((

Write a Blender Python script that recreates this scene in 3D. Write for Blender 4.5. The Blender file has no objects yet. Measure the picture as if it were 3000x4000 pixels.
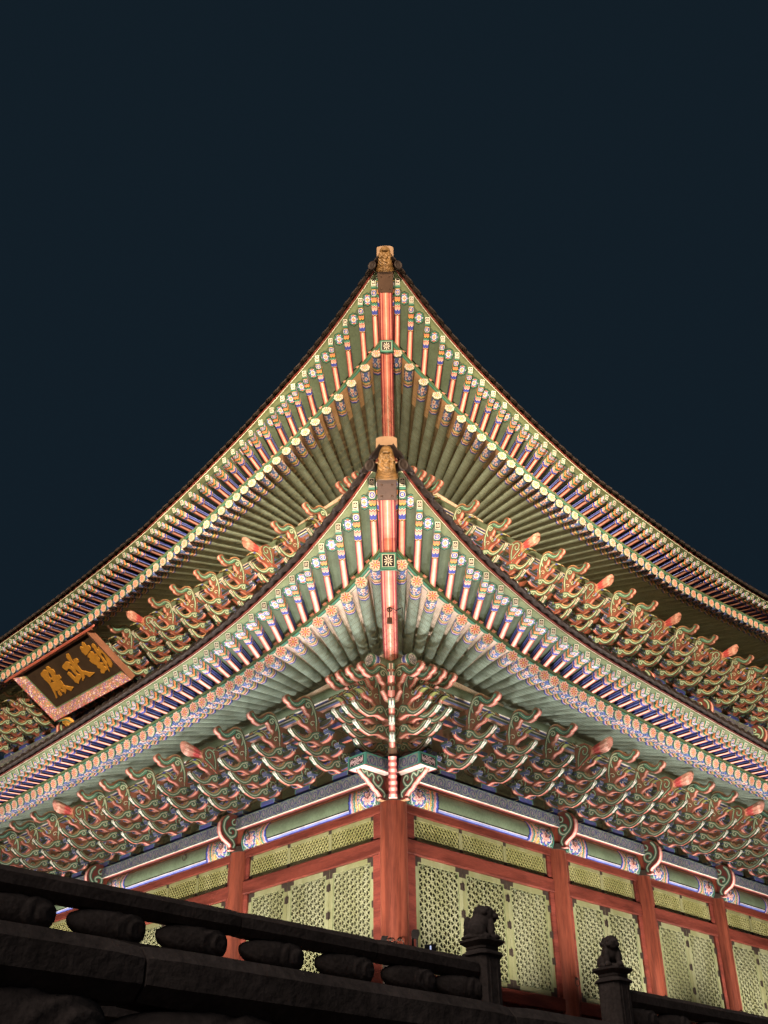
import bpy, math, random
import numpy as np
from mathutils import Vector, Matrix
random.seed(7)
PI = math.pi
sc = bpy.context.scene
COL = sc.collection
H = math.sqrt(.5)

# ------------------------------------------------------------------ camera
def make_camera():
    yaw, pitch, roll, f = math.radians(-0.76), math.radians(32.88), math.radians(0.5575), 4300.3
    fw = Vector((math.sin(yaw)*math.cos(pitch), math.cos(yaw)*math.cos(pitch), math.sin(pitch)))
    r0 = Vector((math.cos(yaw), -math.sin(yaw), 0)); u0 = r0.cross(fw)
    s, c = math.sin(roll), math.cos(roll)
    r = c*r0 - s*u0; u = s*r0 + c*u0
    cd = bpy.data.cameras.new('camera'); co = bpy.data.objects.new('camera', cd); COL.objects.link(co)
    M = Matrix((( r.x, u.x, -fw.x, .16), (r.y, u.y, -fw.y, -22.), (r.z, u.z, -fw.z, 1.6), (0, 0, 0, 1)))
    co.matrix_world = M
    cd.sensor_width = 36; cd.sensor_fit = 'AUTO'; cd.lens = 36*f/4000; cd.clip_start = .05; cd.clip_end = 2000
    sc.camera = co
make_camera()

# ------------------------------------------------------------------ sky (night) and exposure
w = bpy.data.worlds.new('World'); sc.world = w; w.use_nodes = True
nt = w.node_tree; nt.nodes.clear()
bg = nt.nodes.new('ShaderNodeBackground'); wo = nt.nodes.new('ShaderNodeOutputWorld')
tc = nt.nodes.new('ShaderNodeTexCoord'); sep = nt.nodes.new('ShaderNodeSeparateXYZ'); rp = nt.nodes.new('ShaderNodeValToRGB')
rp.color_ramp.elements[0].color = (.0058, .0122, .0196, 1); rp.color_ramp.elements[0].position = .2
rp.color_ramp.elements[1].color = (.0062, .0128, .0198, 1); rp.color_ramp.elements[1].position = .8
nt.links.new(tc.outputs['Generated'], sep.inputs[0]); nt.links.new(sep.outputs[2], rp.inputs[0])
nt.links.new(rp.outputs[0], bg.inputs[0]); bg.inputs[1].default_value = 1.0
nt.links.new(bg.outputs[0], wo.inputs[0])
vs = sc.view_settings
vs.view_transform = 'Standard'; vs.look = 'None'; vs.exposure = 0; vs.gamma = 1; vs.use_curve_mapping = False
sc.cycles.max_bounces = 6; sc.cycles.diffuse_bounces = 3; sc.cycles.transparent_max_bounces = 12
sc.cycles.use_denoising = True
sc.cycles.sample_clamp_indirect = 4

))

Report every line in the data above in which the word "objects" appears.

__Task result__:
Write a Blender Python script that recreates this scene in 3D. Write for Blender 4.5. The Blender file has no objects yet. Measure the picture as if it were 3000x4000 pixels.
    cd = bpy.data.cameras.new('camera'); co = bpy.data.objects.new('camera', cd); COL.objects.link(co)